The college argues that Doe’s IIED claim fails because he presents no facts to support the claim, does not prove the existence of extreme or outrageous conduct, does not allege that the college intentionally meant to harm him and the claim is duplicative. 

Bryan Roberts’ replies, filed Feb. 19:

In his response to Doe’s replies, Roberts argues that Doe has not included any “cognizable legal basis to support the continued viability of his claims against Defendant Roberts.” Roberts states that he continues to request that all of Doe’s claims against him be dismissed. 

Duty to Plaintiff 

Roberts again argues that he had no duty to Doe, so his negligence claim should be dismissed. 

“To the extent Plaintiff is implying there is a cognizable duty of care that flows from a college professor to a college student, again and again in cases that have addressed this issue, courts have found that ‘New York State courts have affirmatively rejected the doctrine of in loco parentis at the college level,’” the response states.

Superior Officer Rule

The response also argues that Doe failed to “plead facts that plausibly establish Mr. Roberts as a Superior Officer at Ithaca College,” so Doe’s negligence claims are insufficiently pleaded.

“Plaintiff is aware, having attended the Park School for years, that there is in fact a Dean of the Park School, in addition to several Associate Deans. Armed with this knowledge, Plaintiff’s decision to characterize Mr. Roberts as ‘the highest-ranking individual at the Park School’ (Plaintiff’s Memorandum of Law at p. 9) and ‘the head of the entire Park School’ (Plaintiff’s Memorandum of Law at p. 8) is disingenuous at best,” the response states.

Negligent Hiring, Supervision, Retention and Training 

Roberts also states that because he was an employee of the college, not an employer, Doe’s claims of Negligent Hiring, Supervision, Retention and Training should be dismissed against him. 

Intentional Infliction of Emotional Distress Claim

Roberts argues that Doe did not plead extreme or outrageous conduct, so his claims for Intentional Infliction of Emotional Distress (IIED) Claim against Roberts should be dismissed. 

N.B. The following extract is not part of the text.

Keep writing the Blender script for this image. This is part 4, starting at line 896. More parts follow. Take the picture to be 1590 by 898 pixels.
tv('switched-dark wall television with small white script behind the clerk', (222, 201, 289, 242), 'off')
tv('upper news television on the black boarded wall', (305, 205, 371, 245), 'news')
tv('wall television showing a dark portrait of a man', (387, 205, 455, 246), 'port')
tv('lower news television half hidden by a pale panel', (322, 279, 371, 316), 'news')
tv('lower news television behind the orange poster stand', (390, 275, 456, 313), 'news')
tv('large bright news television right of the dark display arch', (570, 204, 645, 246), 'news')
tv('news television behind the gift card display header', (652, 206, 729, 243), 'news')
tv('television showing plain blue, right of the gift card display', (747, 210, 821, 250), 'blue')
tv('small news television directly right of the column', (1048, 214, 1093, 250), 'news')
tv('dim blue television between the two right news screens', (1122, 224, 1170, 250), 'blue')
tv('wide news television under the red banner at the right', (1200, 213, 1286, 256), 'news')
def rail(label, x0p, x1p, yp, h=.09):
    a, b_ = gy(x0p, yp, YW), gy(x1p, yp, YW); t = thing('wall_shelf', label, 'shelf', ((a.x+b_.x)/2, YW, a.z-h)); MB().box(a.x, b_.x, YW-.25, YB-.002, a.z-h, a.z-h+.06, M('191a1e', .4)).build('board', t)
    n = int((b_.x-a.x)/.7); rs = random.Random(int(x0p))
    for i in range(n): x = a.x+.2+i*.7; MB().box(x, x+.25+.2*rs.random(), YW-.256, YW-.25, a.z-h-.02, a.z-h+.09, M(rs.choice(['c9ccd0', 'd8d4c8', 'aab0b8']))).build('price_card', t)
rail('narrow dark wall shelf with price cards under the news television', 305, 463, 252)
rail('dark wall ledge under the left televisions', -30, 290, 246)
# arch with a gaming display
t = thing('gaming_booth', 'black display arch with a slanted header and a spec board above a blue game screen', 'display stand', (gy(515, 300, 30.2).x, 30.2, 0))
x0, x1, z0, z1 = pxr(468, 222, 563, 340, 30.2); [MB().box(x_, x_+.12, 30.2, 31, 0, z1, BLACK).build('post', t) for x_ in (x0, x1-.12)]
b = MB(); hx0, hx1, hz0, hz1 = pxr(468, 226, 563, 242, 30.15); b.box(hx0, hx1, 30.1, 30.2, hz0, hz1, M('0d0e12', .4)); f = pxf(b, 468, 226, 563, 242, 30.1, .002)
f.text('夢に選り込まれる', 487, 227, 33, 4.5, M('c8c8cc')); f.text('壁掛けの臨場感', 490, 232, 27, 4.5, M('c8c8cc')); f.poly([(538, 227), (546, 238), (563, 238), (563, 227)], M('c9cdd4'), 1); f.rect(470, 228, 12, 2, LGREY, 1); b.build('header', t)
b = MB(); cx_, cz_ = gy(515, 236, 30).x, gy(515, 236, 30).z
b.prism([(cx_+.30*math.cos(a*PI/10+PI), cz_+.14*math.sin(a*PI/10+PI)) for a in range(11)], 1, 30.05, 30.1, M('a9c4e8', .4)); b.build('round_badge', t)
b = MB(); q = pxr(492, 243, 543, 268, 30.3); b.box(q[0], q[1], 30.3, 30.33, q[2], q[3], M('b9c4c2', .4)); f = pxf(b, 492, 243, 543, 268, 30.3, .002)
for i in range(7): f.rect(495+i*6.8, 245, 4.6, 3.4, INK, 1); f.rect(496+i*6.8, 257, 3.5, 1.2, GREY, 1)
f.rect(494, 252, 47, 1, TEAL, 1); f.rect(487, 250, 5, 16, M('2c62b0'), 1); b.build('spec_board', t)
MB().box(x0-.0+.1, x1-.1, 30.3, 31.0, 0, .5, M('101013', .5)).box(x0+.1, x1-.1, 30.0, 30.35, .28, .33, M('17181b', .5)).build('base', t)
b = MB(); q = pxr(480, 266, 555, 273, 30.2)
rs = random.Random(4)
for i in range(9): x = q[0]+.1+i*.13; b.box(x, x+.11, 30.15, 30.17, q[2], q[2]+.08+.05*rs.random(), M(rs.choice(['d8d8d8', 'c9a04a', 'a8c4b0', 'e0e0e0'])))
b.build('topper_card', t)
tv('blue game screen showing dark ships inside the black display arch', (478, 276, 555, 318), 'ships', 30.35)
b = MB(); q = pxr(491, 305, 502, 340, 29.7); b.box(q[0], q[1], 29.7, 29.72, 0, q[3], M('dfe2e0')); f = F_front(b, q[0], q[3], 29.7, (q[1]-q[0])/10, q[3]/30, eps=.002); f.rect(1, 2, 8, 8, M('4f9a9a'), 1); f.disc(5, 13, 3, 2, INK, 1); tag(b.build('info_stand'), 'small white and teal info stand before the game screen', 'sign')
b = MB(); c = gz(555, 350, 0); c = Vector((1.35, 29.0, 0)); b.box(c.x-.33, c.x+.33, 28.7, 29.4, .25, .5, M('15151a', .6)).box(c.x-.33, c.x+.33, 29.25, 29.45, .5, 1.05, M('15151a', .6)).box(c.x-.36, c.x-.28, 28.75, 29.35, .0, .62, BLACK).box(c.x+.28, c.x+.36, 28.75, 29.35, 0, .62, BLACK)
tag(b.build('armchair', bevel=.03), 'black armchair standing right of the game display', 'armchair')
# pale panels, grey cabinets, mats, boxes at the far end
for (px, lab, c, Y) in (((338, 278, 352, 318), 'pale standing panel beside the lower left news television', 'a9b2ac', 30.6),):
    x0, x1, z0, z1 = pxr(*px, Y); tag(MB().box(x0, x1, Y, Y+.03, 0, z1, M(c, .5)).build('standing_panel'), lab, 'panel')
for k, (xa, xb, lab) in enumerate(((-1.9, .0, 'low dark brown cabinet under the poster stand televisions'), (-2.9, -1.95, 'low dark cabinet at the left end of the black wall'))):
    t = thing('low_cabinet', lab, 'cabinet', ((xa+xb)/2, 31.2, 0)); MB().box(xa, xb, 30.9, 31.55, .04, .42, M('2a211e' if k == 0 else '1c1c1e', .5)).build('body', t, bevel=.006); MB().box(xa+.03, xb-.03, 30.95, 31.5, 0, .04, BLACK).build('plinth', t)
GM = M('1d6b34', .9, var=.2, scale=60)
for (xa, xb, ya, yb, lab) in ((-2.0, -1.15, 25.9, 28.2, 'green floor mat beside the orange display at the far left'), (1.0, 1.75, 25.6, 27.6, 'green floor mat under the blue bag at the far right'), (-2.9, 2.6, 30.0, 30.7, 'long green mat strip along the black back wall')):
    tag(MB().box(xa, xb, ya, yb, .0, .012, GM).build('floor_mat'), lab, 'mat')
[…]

“Plaintiff alleges that rubbing one’s nipples in public is extreme and outrageous. Plaintiff also alleges that pressuring another person into sex is also extreme and outrageous, and that verbal threats that were never acted on are likewise extreme and outrageous. Plaintiff does not, and indeed cannot, cite any legal authority for any of these premises. Courts have previously found these specific actions to not be extreme or outrageous and have dismissed claims for Intentional Infliction of Emotional Distress where similar allegations were made,” the response states.

Negligent Infliction of Emotional Distress Claim & Duplicative Negligence Claims

Roberts also states that Doe’s claims for Negligent Infliction of Emotional Distress (NIED) should be dismissed because “Mr. Roberts does not owe a duty to Plaintiff” and “Plaintiff has not pleaded unreasonable endangerment of his physical safety, or fear for his own safety.” The response also states that Doe’s NIED claim is “duplicitous of the negligence claims” and should be dismissed.